“¡Chuta, carajo, chuta! ¡Niño, ¿Qué no entiendes?! No, hacia allá no, corre hacia el centro… ¡Es que no aprendes, carajo!” “¡Árbitro sinvergüenza, es pa’ matarte, ya verás allá afuera, te vas a ir calientito a tu casa!” “A ver si ya pones a mi hijo a jugar, ¡eh!” “¡Como le vuelvas a gritar a mi hijo te rompo la cara!”
Estas escenas de violencia se reproducen cada fin de semana en los partidos de fútbol infantil y juvenil de distintos países del mundo. Esos padres no saben manejar su frustración y pocas personas se atreven a intervenir en lo que aquéllos consideran su “sagrado derecho” a educar a sus hijos como les dé la gana.
Aunque puede influir el nivel de educación, estas conductas se producen con frecuencia en padres con cierto nivel de educación y posición social, en clubes deportivos privados.
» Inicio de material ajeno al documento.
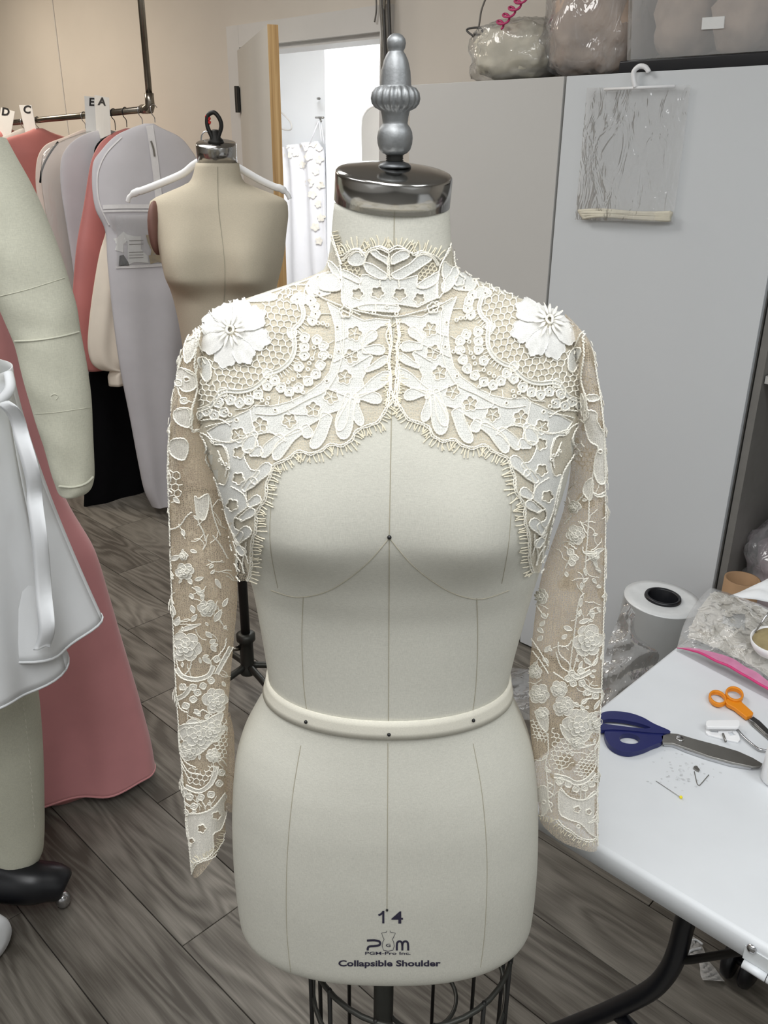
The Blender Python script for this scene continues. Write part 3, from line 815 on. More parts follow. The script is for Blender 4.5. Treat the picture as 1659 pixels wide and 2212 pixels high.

La forma de vestir y de comportarse en otros entornos desentona con la bestia en que se transforman cuando sus hijos juegan al fútbol.
Un entorno de inocencia infantil y buenos modales de adultos “educados” se convierte en una olla asfixiante de gritos a los niños, a los árbitros, a los rivales y a otros padres.
Estos energúmenos a los que otros espectadores quisieran estrangular vuelcan su frustración en sus propios hijos. Quieren que hagan lo que ellos no pudieron o no se atrevieron a ser. O peor aún, que sus hijos son una extensión de ellos mismos que refleja lo que son: “triunfadores”, “talentosos”, “fuertes”… proyecciones que se manifiestan en otros ámbitos educativos y del deporte.
Algunos expertos señalan a los padres como la principal causa de violencia en el deporte escolar, el fútbol en especial. Los enfrentamientos generan violencia en los propios niños, que aprenden a ver en un juego un escenario de guerra. Aprenden a considerarlo una amenaza que los obliga a competir en lugar de disfrutar mientras aprenden y compiten con sus adversarios.
En algunos casos sufren traumas y daños a su autoestima difíciles de tratar más adelante en su vida, incluso cuando se convierten en adultos, tienen hijos y repiten los patrones de violencia que aprendieron. Muchos de los energúmenos adultos llevan dentro un niño herido.
La altivez y la soberbia que desarrollan algunos jóvenes deportistas no son sino un mecanismo para defenderse de entornos hostiles. Pero otros jóvenes insultan, golpean y hasta les escupen a sus adversarios para desquitar la violencia que soportaron de sus padres.
No es raro ver a muchos padres gritar: “busca el balón en el centro”, cuando el entrenador le había dicho al niño que lo hiciera por la banda. Esto provoca que el menor se paralice y se confunda. Si hace una cosa, tendrá problemas con el entrenador, que lo quitará del campo; si hace la otra, tendrá a su padre pegándole de gritos durante el camino de vuelta a casa, y probablemente lo avergüence ante el resto de la familia con lo “mal” que jugó. La conducta de muchos padres puede provocar situaciones de violencia con los propios entrenadores, aunque también con los árbitros o con los padres de otros jugadores. En cualquier caso, el niño se convierte en rehén de esa violencia, y sufre en silencio la vergüenza de ser un niño señalado por la conducta de su padre.
Algunos clubes de fútbol juvenil respaldan a los entrenadores para evitar agresiones de los padres y no fomentar su envalentonamiento. A la mínima señal de gritos e insultos, expulsan a los “adultos” de partidos y entrenamientos. Pero al final, son los jóvenes quienes sufren las consecuencias cuando los apartan de partidos y entrenamientos por la insistencia de sus progenitores.
Algunos clubes organizan actividades que favorecen las relaciones entre jugadores, padres y entrenadores. La convivencia se beneficia de estas actividades, pero a veces se mantienen las situaciones de violencia por padres que no pueden o no quieren controlarse. Este fenómeno de padre hooligan se ha extendido a otros deportes e incluso al campo de la educación, lo que pone de manifiesto la necesidad de trabajar con los padres y de reforzar la autoridad de entrenadores y maestros.